Un attentato avvenuto in un contesto lacerato da anni e anni di dissidi dove a dettare i tempi sarebbe stato un «metodo comportamentale mafioso». E ciò non per la “benedizione” che il boss Antonio Mancuso (del ‘38) avrebbe dato all’azione delittuosa – a tal proposito il gip chiarisce che quanto detto da Rosaria Mancuso va «grammaticalmente riferita al suo interlocutore», ovvero «al nipote Mico che da zio ’Ntoni l’ha ricevuta; assenza peraltro coerente con la generale disapprovazione e le distanze prese dalla “famiglia”» – bensì per «l’escalation criminosa, per le agghiaccianti e oltremodo dimostrative modalità dell’ultimo attentato; per l’orgoglio di Rosaria Mancuso per la familiarità, appartenenza e collaborazione sempre prestata alla consorteria; per il compiacimento manifestato per l’ossequio riservatole in carcere “si scappellavano tutti” dagli altri detenuti per il fatto di essere una Mancuso». Un quadro aggravato dalle «modalità costrittive connotanti l’acquisizione del fondo già di Gaetana Vinci»– la quale ebbe modo di dire al fratello Francesco: Ciccio ce l’hanno presa – e dalle «altrettante mire sui fondi».

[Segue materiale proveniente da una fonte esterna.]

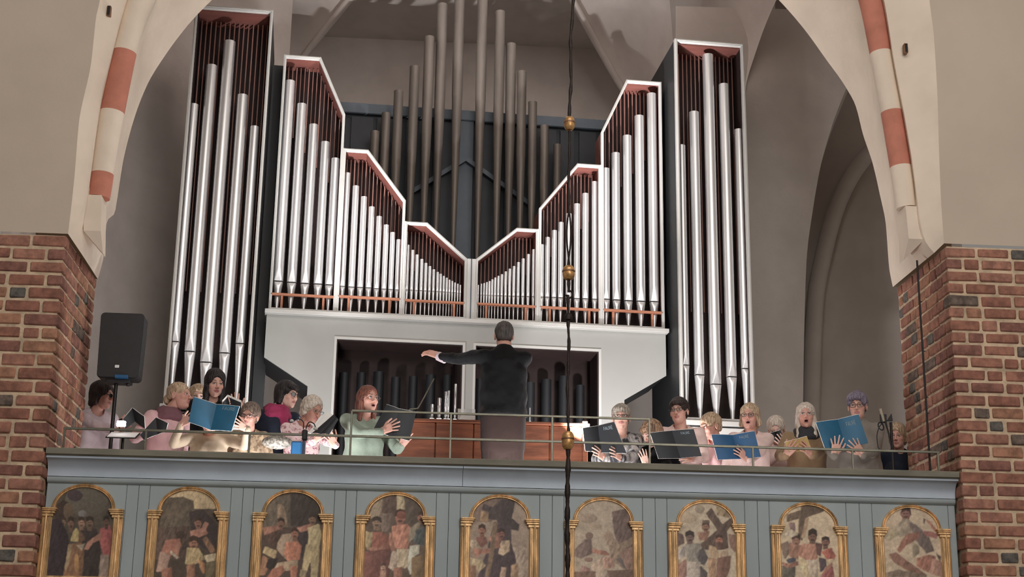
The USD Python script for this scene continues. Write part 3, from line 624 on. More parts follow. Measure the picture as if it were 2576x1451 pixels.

Nell’ordinanza applicativa delle misure cautelari – depositata ieri mattina – il gip si sofferma sui vari episodi contestati agli indagati, i quali in sede di udienza di convalida (tranne di Domenico Di Grillo) hanno contestato ogni addebito fornendo la loro versione dei fatti, ritenendo, in relazione all’autobomba, che le condotte contestate «risultano ascrivibili agli indagati» (Rosaria Mancuso, Lucia Di Grillo e Vito Barbara) i quali «risultano, allo stato, quanto meno gli ideatori, pianificatori e organizzatori del micidiale agguato». Inoltre nel fare riferimento ad alcune conversazioni intercettate – il gip rileva che non soltanto le espressioni «confermano inequivocabilmente le indebite mire espansionistiche sul terreno dei Vinci da parte dei Mancuso-Di Grillo, come affermato dalle vittime», ma farebbero emergere anche «ulteriori implicite ma inequivocabili ammissioni di colpevolezza, quando il Barbara esprime disappunto per le eccessive esternazioni della suocera – sempre che parla... statevi zitta gli ho detto – la quale non apprezza la loro libertà – che già siamo qua dietro liberi e non ce ne andiamo; dovete ringraziare Dio che sono qua piedi piedi (libero) e pretende pure di agire contro la Scarpulla per le affermazioni calunniose che sta diffondendo a mezzo stampa: parlare con l’avvocato? Tappatevi la bocca... oltretutto vorremmo essere anche pagati...già siamo qui piedi piedi».

Il 30 ottobre 2017

Parte il gip dalla feroce aggressione del 30 ottobre 2017 a Francesco Vinci (all’epoca ridotto in fin di vita) definendolo di «inaudita violenza» e ritenendo che «tale condotta, dettagliatamente ricostruita in atti, è sicuramente imputabile a Domenico Di Grillo, Rosaria Mancuso e Vito Barbara, posta la versione accusatoria della vittima che trova un principio di riscontro nel rinvenimento nella disponibilità degli indagati di un’arma (una Colt cal. 38) del tutto simile a quella utilizzata il 30 ottobre 2017 e nell’attribuzione di questa arma, da parte della Mancuso, al marito (zio Mico) in una conversazione intercettata con il nipote e piena conferma – prosegue il gip – in una magniloquente captazione in cui il Barbara oltre a descrivere la dinamica, il suo apporto e quello del suocero, afferma di essersi fermato per la supplichevole intercessione del suocero che credeva la vittima morta, esprimendo il proprio rammarico per non averla uccisa». Il tutto mentre Rosaria Mancuso li incitava: ammazzatelo, ammazzatelo. Al riguardo dell’aggressione, Rosaria Scarpulla moglie di Vinci, aggiungeva che «i responsabili, la metodologia e le finalità erano perfettamente sovrapponibili a quelle di un’altra aggressione patita nel 2014».